[Start Supplied information]

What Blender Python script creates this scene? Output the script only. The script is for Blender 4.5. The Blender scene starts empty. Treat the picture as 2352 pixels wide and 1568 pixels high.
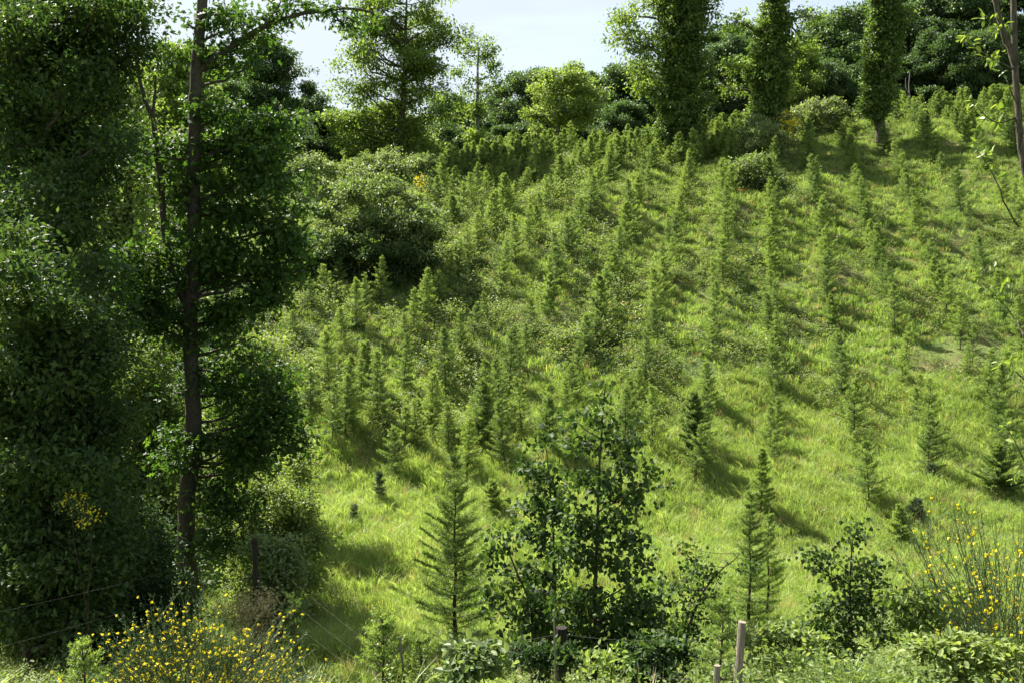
import bpy, math
import numpy as np
from mathutils import Vector

R = math.radians
rng = np.random.default_rng(7)
C = bpy.context.scene.collection
SC = bpy.context.scene

# ------------------------------------------------------------------ camera
PITCH = 3.0
cam_d = bpy.data.cameras.new('camera'); cam = bpy.data.objects.new('camera', cam_d); C.objects.link(cam)
cam_d.lens = 35.0; cam_d.sensor_width = 36.0; cam_d.clip_start = 0.1; cam_d.clip_end = 6000
cam.location = (0, 0, 0); cam.rotation_euler = (R(90 - PITCH), 0, 0)
SC.camera = cam

# ------------------------------------------------------------------ sun, sky, exposure
SUN_AZ, SUN_EL = -45.0, 48.0            # compass degrees from +Y (clockwise), elevation
sd = bpy.data.lights.new('sun', 'SUN'); sun = bpy.data.objects.new('sun', sd); C.objects.link(sun)
sd.energy = 5.0; sd.angle = R(0.5); sd.color = (1.0, 0.95, 0.86)
tosun = Vector((math.sin(R(SUN_AZ)) * math.cos(R(SUN_EL)), math.cos(R(SUN_AZ)) * math.cos(R(SUN_EL)), math.sin(R(SUN_EL))))
sun.rotation_euler = tosun.to_track_quat('Z', 'Y').to_euler()
w = bpy.data.worlds.new('World'); SC.world = w; w.use_nodes = True
nt = w.node_tree; N = nt.nodes; L = nt.links; N.clear()
out = N.new('ShaderNodeOutputWorld'); bg = N.new('ShaderNodeBackground')
sky = N.new('ShaderNodeTexSky'); sky.sky_type = 'NISHITA'; sky.sun_disc = False
sky.sun_elevation = R(SUN_EL); sky.sun_rotation = R(SUN_AZ); sky.dust_density = 2.0; sky.air_density = 1.0
tc = N.new('ShaderNodeTexCoord')
# thin high cloud: stretched noise over the whole sky, plus a pale veil that is thicker to the left (towards the sun)
mp = N.new('ShaderNodeMapping'); mp.inputs['Rotation'].default_value = (0, R(38), R(12)); mp.inputs['Scale'].default_value = (1.2, 1.5, 9.0)
L.new(tc.outputs['Generated'], mp.inputs['Vector'])
nz = N.new('ShaderNodeTexNoise'); nz.inputs['Scale'].default_value = 1.6; nz.inputs['Detail'].default_value = 6; nz.inputs['Roughness'].default_value = 0.55
L.new(mp.outputs['Vector'], nz.inputs['Vector'])
cr = N.new('ShaderNodeMapRange'); cr.inputs['From Min'].default_value = 0.42; cr.inputs['From Max'].default_value = 0.72
cr.inputs['To Min'].default_value = 0.52; cr.inputs['To Max'].default_value = 0.86
L.new(nz.outputs['Fac'], cr.inputs['Value'])
dt = N.new('ShaderNodeVectorMath'); dt.operation = 'DOT_PRODUCT'; dt.inputs[1].default_value = tuple(tosun)
L.new(tc.outputs['Generated'], dt.inputs[0])
vr = N.new('ShaderNodeMapRange'); vr.inputs['From Min'].default_value = 0.35; vr.inputs['From Max'].default_value = 0.95
vr.inputs['To Min'].default_value = 0.0; vr.inputs['To Max'].default_value = 0.6
L.new(dt.outputs['Value'], vr.inputs['Value'])
ad = N.new('ShaderNodeMath'); ad.operation = 'ADD'; ad.use_clamp = True
L.new(cr.outputs['Result'], ad.inputs[0]); L.new(vr.outputs['Result'], ad.inputs[1])
mx = N.new('ShaderNodeMix'); mx.data_type = 'RGBA'
L.new(ad.outputs[0], mx.inputs['Factor']); L.new(sky.outputs['Color'], mx.inputs['A']); mx.inputs['B'].default_value = (2.5, 2.8, 3.1, 1)
gl = N.new('ShaderNodeMapRange'); gl.inputs['From Min'].default_value = 0.45; gl.inputs['From Max'].default_value = 0.9
gl.inputs['To Min'].default_value = 1.0; gl.inputs['To Max'].default_value = 1.4; L.new(dt.outputs['Value'], gl.inputs['Value'])
vm = N.new('ShaderNodeVectorMath'); vm.operation = 'SCALE'; L.new(mx.outputs['Result'], vm.inputs[0]); L.new(gl.outputs['Result'], vm.inputs['Scale'])
L.new(vm.outputs['Vector'], bg.inputs['Color']); bg.inputs['Strength'].default_value = 0.07
L.new(bg.outputs[0], out.inputs['Surface'])
SC.view_settings.view_transform = 'Standard'; SC.view_settings.look = 'None'
SC.view_settings.exposure = 2.0; SC.view_settings.gamma = 1.0; SC.view_settings.use_curve_mapping = False

SC.render.engine = 'CYCLES'
SC.cycles.max_bounces = 8; SC.cycles.diffuse_bounces = 3; SC.cycles.transmission_bounces = 4; SC.cycles.glossy_bounces = 2

# ------------------------------------------------------------------ geometry of the place
FPX = 35.0 / 36.0 * 2352               # measuring the place off a 2352 px wide view of it
def W(dx, dy, Y):
    """point of the place at forward distance Y seen in direction (dx, dy)"""
    a = (dx - 1176) / FPX; b = (784 - dy) / FPX
    cp, sp = math.cos(R(PITCH)), math.sin(R(PITCH))
    fy = cp + b * sp; fz = -sp + b * cp
    k = Y / fy
    return np.array([a * k, Y, fz * k])
def PX(Y): return Y / FPX              # metres per view pixel at that distance

_py = np.array([-60, -8, 0, 4, 6, 9, 13, 17, 20, 24, 28, 32, 40, 50, 58, 65, 70, 80, 120, 250, 2500.])
_pz = np.array([-1.7, -1.7, -1.75, -2.3, -2.85, -3.95, -5.3, -6.2, -6.4, -6.2, -5.4, -4.0, -.6, 3.9, 6.5, 8.4, 9.1, 9.3, 9.6, 12, 20.])
def smooth(a, b, x):
    t = np.clip((x - a) / (b - a), 0, 1); return t * t * (3 - 2 * t)
def H(x, y):
    x = np.asarray(x, float); y = np.asarray(y, float)
    z = (np.interp(y - .9, _py, _pz) + np.interp(y, _py, _pz) * 2 + np.interp(y + .9, _py, _pz)) / 4
    wgt = smooth(36, 66, y)
    xx = np.clip(x, -60, 60)
    z = z + wgt * np.where(xx > -5, 0.105 * (xx - 3), -0.6 + 0.13 * (xx + 5)) 
    # hollow at the left, where the wood begins
    z = z - smooth(-8, -26, x) * smooth(30, 45, y) * 1.5
    m = smooth(14, 24, y) * (1 - smooth(90, 140, y))
    n = .16 * np.sin(x * .55 + 1.3 * np.sin(y * .31)) + .13 * np.sin(y * .83 + x * .21 + 2) + .08 * np.sin(x * 1.7 - y * 1.1) + .05 * np.sin(x * 3.1 + y * 2.3)
    return z + n * (.35 + .65 * m) * np.where(y < 200, 1, 0)

ORD = ['', 'first', 'second', 'third', 'fourth', 'fifth', 'sixth', 'seventh', 'eighth', 'ninth', 'tenth', 'eleventh', 'twelfth', 'thirteenth', 'fourteenth', 'fifteenth', 'sixteenth', 'seventeenth', 'eighteenth', 'nineteenth', 'twentieth'] 
def ordn(i): return ORD[i] if i <= 20 else 'twenty-' + ORD[i - 20] if i < 30 else str(i) + 'th'

# ------------------------------------------------------------------ mesh tools
class MB:
    def __init__(s): s.v = []; s.f = []; s.t = []; s.n = 0
    def add(s, v, f, tone=0.5):
        v = np.asarray(v, np.float32).reshape(-1, 3); f = np.asarray(f, np.int64)
        s.v.append(v); s.f.append(f + s.n)
        t = np.empty(len(v), np.float32); t[:] = tone; s.t.append(t); s.n += len(v)
    def mesh(s, name, mat, smooth_=False):
        me = bpy.data.meshes.new(name)
        if not s.v: return me
        v = np.concatenate(s.v); t = np.concatenate(s.t)
        me.vertices.add(len(v)); me.vertices.foreach_set('co', v.ravel())
        nl = sum(f.size for f in s.f); npoly = sum(len(f) for f in s.f)
        me.loops.add(nl); me.polygons.add(npoly)
        me.loops.foreach_set('vertex_index', np.concatenate([f.ravel() for f in s.f]).astype(np.int32))
        tot = np.concatenate([np.full(len(f), f.shape[1]) for f in s.f])
        st = np.concatenate([[0], np.cumsum(tot)[:-1]]).astype(np.int32)
        me.polygons.foreach_set('loop_start', st)
        me.polygons.foreach_set('use_smooth', np.full(npoly, smooth_))
        a = me.attributes.new('tone', 'FLOAT', 'POINT'); a.data.foreach_set('value', t)
        me.materials.append(mat); me.update(calc_edges=True)
        return me
    def build(s, name, mat, parent=None, smooth_=False):
        o = bpy.data.objects.new(name, s.mesh(name, mat, smooth_)); C.objects.link(o)
        if parent is not None: o.parent = parent
        return o

def tube(mb, pts, rad, sides=6, tone=.5, rough=0.0):
    pts = np.asarray(pts, float); rad = np.asarray(rad, float); n = len(pts)
    d = np.gradient(pts, axis=0); d /= np.linalg.norm(d, axis=1, keepdims=True) + 1e-9
    ref = np.where(np.abs(d[:, 2:3]) > .9, [[1., 0, 0]], [[0, 0, 1.]])
    u = np.cross(d, ref); u /= np.linalg.norm(u, axis=1, keepdims=True); v = np.cross(d, u)
    a = np.arange(sides) / sides * 2 * np.pi
    rr = rad[:, None] * (1 + rough * (rng.random((n, sides)) - .5))
    ring = pts[:, None] + rr[..., None] * (np.cos(a)[None, :, None] * u[:, None] + np.sin(a)[None, :, None] * v[:, None])
    i = np.arange(n - 1)[:, None] * sides; j = np.arange(sides)[None]; k = (j + 1) % sides
    f = np.stack([i + j, i + k, i + sides + k, i + sides + j], -1).reshape(-1, 4)
    mb.add(ring.reshape(-1, 3), f, tone)
    if sides >= 5:
        top = ring[-1]; mb.add(np.vstack([top, top.mean(0)]), [[q, (q + 1) % sides, sides] for q in range(sides)], tone)

def resample(pts, n, wob=0.0):
    pts = np.asarray(pts, float); d = np.r_[0, np.cumsum(np.linalg.norm(np.diff(pts, axis=0), axis=1))]
    t = np.linspace(0, d[-1], n)
    # smooth by interpolating then averaging
    q = np.stack([np.interp(t, d, pts[:, c]) for c in range(3)], 1)
    for _ in range(2): q[1:-1] = (q[:-2] + q[1:-1] * 2 + q[2:]) / 4
    if wob: q[1:-1] += rng.normal(0, wob, (n - 2, 3))
    return q

# leaf shapes: x = along the leaf, y = across, z = normal
def T(v, f): return np.array(v, float), np.array(f)
LEAF_OVAL = T([(0, 0, 0), (.3, .24, .06), (.7, .22, .05), (1, 0, -.05), (.7, -.22, .05), (.3, -.24, .06), (.5, 0, -.02)],
              [(0, 6, 1), (1, 6, 2), (2, 6, 3), (3, 6, 4), (4, 6, 5), (5, 6, 0)])
LEAF_SIMPLE = T([(0, 0, 0), (.45, .27, .06), (1, 0, -.04), (.45, -.27, .06)], [(0, 1, 2), (0, 2, 3)])
LEAF_NARROW = T([(0, 0, 0), (.4, .12, .03), (1, 0, -.12), (.4, -.12, .03)], [(0, 1, 2), (0, 2, 3)])
LEAF_BIRCH = T([(0, 0, 0), (.12, .34, .04), (.35, .42, .06), (1, 0, -.08), (.35, -.42, .06), (.12, -.34, .04), (.3, 0, 0)],
               [(0, 6, 1), (1, 6, 2), (2, 6, 3), (3, 6, 4), (4, 6, 5), (5, 6, 0)])
_ok = [(.16, .06), (.28, .27), (.42, .09), (.6, .33), (.74, .10), (.86, .17)]
_ov = [(0, 0, 0)] + [(x, sg * y, y * .25 - .1 * x * x) for x, y in _ok for sg in (1, -1)] + [(1.03, 0, -.1)]
_of = [(0, 2, 1)] + [f for k in range(5) for f in ((1 + 2 * k, 2 + 2 * k, 4 + 2 * k), (1 + 2 * k, 4 + 2 * k, 3 + 2 * k))] + [(11, 12, 13)]
LEAF_OAK = T(_ov, _of)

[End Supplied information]

- What needs to be done -
Return the material line for line, from its beginning to the line that contains "SC = bpy.context.scene", with the pictures left out.

- Task result -
What Blender Python script creates this scene? Output the script only. The script is for Blender 4.5. The Blender scene starts empty. Treat the picture as 2352 pixels wide and 1568 pixels high.
import bpy, math
import numpy as np
from mathutils import Vector

R = math.radians
rng = np.random.default_rng(7)
C = bpy.context.scene.collection
SC = bpy.context.scene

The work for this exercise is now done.